Второе упоминание ислама в «Речи о пролитом молоке» встречается в контексте сатирической атаки на марксистскую политэкономию:
Тьфу-тьфу, мы выросли не в Исламе, хватит трепаться о пополаме.Критика марксистской политэкономии в «Речи о пролитом молоке» сжата до категорических формул: «Труд не является товаром рынка, так говорить – обижать рабочих» и «Труд – это цель бытия и форма». Исток этих идей в гегелевской «Феноменологии духа», где говорится, что сущность труда состоит в том, чтобы создать вещь, а не в том, чтобы ее потребить. В русской философии те же идеи развивает о.
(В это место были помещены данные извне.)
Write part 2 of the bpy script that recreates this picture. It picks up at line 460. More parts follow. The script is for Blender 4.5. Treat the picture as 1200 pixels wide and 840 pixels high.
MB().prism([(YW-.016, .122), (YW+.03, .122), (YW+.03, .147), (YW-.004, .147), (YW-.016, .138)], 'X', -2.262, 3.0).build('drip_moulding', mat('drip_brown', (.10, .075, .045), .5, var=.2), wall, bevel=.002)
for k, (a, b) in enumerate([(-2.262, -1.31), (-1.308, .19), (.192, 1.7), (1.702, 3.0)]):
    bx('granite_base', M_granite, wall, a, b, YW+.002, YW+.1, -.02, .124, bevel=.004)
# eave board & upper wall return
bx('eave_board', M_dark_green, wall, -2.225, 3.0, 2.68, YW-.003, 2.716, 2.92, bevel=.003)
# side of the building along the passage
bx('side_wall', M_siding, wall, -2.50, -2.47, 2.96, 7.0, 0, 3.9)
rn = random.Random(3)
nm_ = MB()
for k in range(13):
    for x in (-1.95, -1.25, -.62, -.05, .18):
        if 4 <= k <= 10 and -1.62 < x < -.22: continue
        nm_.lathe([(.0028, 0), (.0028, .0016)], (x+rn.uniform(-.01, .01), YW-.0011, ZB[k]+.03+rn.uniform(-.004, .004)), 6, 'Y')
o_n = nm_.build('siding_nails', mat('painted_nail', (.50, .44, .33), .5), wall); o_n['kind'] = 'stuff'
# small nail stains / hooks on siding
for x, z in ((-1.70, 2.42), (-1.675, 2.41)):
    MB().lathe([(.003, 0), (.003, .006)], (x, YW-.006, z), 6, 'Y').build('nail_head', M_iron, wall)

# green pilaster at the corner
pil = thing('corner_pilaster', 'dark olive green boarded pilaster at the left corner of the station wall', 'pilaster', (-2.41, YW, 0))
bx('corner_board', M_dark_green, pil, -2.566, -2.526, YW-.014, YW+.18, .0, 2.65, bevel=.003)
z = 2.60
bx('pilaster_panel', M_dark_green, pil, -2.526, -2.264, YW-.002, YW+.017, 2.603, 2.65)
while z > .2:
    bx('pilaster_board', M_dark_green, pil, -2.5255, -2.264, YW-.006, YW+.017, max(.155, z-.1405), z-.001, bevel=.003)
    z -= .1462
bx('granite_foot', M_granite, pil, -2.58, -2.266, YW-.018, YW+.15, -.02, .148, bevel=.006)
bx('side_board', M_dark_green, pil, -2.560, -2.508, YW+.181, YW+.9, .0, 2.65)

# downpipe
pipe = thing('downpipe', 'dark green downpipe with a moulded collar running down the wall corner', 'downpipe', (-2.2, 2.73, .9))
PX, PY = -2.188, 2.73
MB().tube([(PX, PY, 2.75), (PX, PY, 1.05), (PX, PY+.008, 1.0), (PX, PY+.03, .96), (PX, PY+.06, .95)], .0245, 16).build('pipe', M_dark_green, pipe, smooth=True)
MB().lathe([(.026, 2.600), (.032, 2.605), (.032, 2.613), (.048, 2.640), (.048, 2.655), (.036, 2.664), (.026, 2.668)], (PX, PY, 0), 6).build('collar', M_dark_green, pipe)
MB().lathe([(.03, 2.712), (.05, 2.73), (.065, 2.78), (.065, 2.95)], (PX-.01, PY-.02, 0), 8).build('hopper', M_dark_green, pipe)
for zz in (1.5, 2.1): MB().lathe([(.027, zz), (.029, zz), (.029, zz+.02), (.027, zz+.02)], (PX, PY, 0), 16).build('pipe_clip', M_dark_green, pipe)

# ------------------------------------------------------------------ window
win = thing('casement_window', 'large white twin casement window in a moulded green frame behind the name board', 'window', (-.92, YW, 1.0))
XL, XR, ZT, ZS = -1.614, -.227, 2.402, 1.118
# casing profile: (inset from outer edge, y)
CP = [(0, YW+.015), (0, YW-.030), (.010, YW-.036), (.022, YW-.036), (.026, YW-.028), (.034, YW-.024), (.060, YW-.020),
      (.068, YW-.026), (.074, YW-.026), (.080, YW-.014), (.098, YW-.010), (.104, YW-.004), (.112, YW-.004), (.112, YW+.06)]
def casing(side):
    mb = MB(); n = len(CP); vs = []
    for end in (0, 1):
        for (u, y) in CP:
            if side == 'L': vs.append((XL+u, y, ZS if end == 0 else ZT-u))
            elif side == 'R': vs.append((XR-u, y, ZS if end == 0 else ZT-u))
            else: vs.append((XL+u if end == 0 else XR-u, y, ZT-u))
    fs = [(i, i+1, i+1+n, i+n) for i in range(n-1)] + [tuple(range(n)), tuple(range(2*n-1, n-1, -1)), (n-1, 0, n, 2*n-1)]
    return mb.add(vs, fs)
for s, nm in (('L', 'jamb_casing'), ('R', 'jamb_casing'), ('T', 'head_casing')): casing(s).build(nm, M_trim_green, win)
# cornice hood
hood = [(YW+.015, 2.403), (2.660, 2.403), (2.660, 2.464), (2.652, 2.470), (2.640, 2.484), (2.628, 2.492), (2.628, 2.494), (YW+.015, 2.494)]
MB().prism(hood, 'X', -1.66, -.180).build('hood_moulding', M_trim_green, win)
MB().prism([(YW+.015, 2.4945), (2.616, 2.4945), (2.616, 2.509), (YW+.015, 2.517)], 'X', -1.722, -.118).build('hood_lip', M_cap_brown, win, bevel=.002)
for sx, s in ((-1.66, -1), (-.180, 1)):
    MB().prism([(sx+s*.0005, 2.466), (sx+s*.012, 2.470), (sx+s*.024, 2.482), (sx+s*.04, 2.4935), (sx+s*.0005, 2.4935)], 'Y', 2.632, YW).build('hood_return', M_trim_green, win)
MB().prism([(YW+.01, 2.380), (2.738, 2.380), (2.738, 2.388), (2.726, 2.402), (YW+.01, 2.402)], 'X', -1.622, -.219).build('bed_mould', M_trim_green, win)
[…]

Сергей Булгаков в «Философии хозяйства». Шутка «о пополаме» напоминает пародию на социализм у другого Булгакова: «Взять все да и поделить...» Но Бродский, скорее, имел в виду знаменитую статью С. Л. Франка в сборнике «Вехи». Франк писал: «Моральный пафос социализма сосредоточен на идее распределительной справедливости и исчерпывается ею; и эта мораль тоже имеет свои корни в механико-рационалистической теории счастья, в убеждении, что условий счастья не нужно вообще созидать, а можно просто взять или отобрать их у тех, кто незаконно завладел ими в свою пользу» [334] .
334
Франк С. Л.Этика нигилизма. Цит. по изданию: Вехи. Интеллигенция в России. Сборники статей 1909–1910. М.: Молодая гвардия, 1990. С. 173.